Fondée en 667 avant Jésus-Christ par les Argonautes, dit-on, Byzance est grecque. Mille ans plus tard, en 330, Constantin lui donne son nom – Constantinople – et en fait la capitale de l’Empire romain d’Orient. Un deuxième millénaire passe. En 1453, les nouveaux conquérants ottomans la nomment Istanbul.
Troisième en titre à régner sur la région, l’Empire ottoman – fondé par les Turcs – a duré plus de 600 ans. Après la défaite de la guerre de 1914-1918, Kemal Atatürk fonde la Turquie laïque et moderne en 1923 et la capitale devient Ankara.
Ces guerres, ces victoires et ces conquêtes semblent définir l’âme trouble d’Istanbul. Métropole du pays, certes, mais la ville n’est que le « résidu d’un grand empire » et pleure sa notoriété enfuie. « À Istanbul, les heures glorieuses passées, l’Histoire et les vestiges des civilisations sont beaucoup plus perceptibles [qu’ailleurs]. » Les Stambouliotes sont depuis partagés entre le déni et le « sentiment de défaite, de perte, et de tristesse dont Istanbul avait hérité ».

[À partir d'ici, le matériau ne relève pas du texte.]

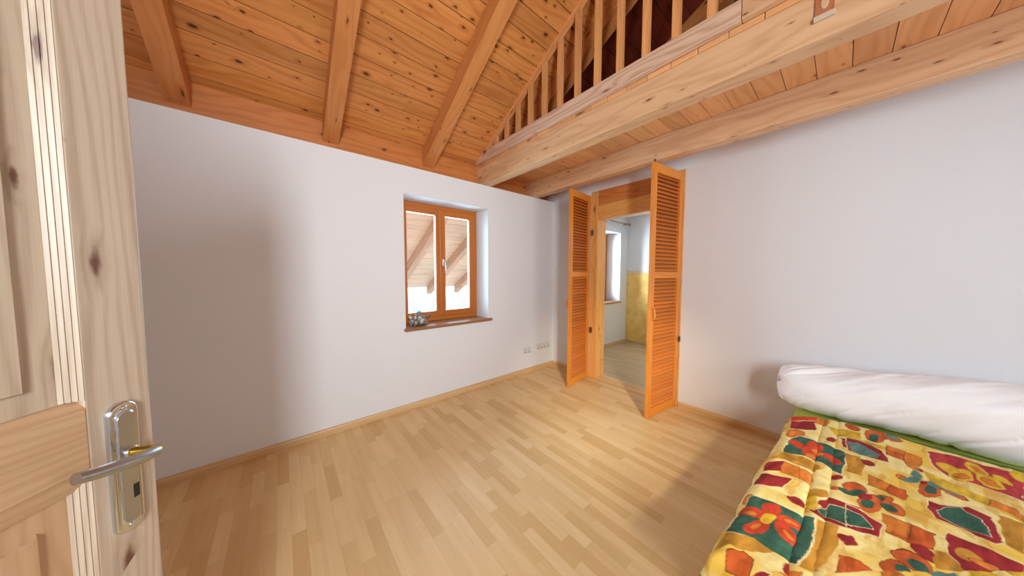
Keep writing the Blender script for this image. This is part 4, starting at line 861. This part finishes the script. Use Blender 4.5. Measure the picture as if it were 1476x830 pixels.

Pamuk n’échappe pas à la règle. La ville où il est né en 1952 est source de toutes ses passions et de ses douleurs. « Influencés par cette tristesse héritée d’un grand empire […], les Stambouliotes sont comme condamnés à être la proie d’une espèce de pauvreté éternelle. »
œuvre poétique, illustrée de superbes dessins et photos en noir et blanc, Istanbul parle bien sûr de mosquées, konaks, pachas, harems, divans, janissaires et Sublime Porte mais davantage des relations qu’un enfant – ayant « la chance d’être né dans une famille aisée » – entretient avec son omniprésente famille et de son apprentissage de la vie.
Sélectionné par le Time en 2006 comme l’une des personnalités influentes de notre monde, juré au festival de Cannes 2007, Orhan Pamuk s’est récemment exilé à New York, pourfendu qu’il est chez lui pour avoir pris la défense des Arméniens.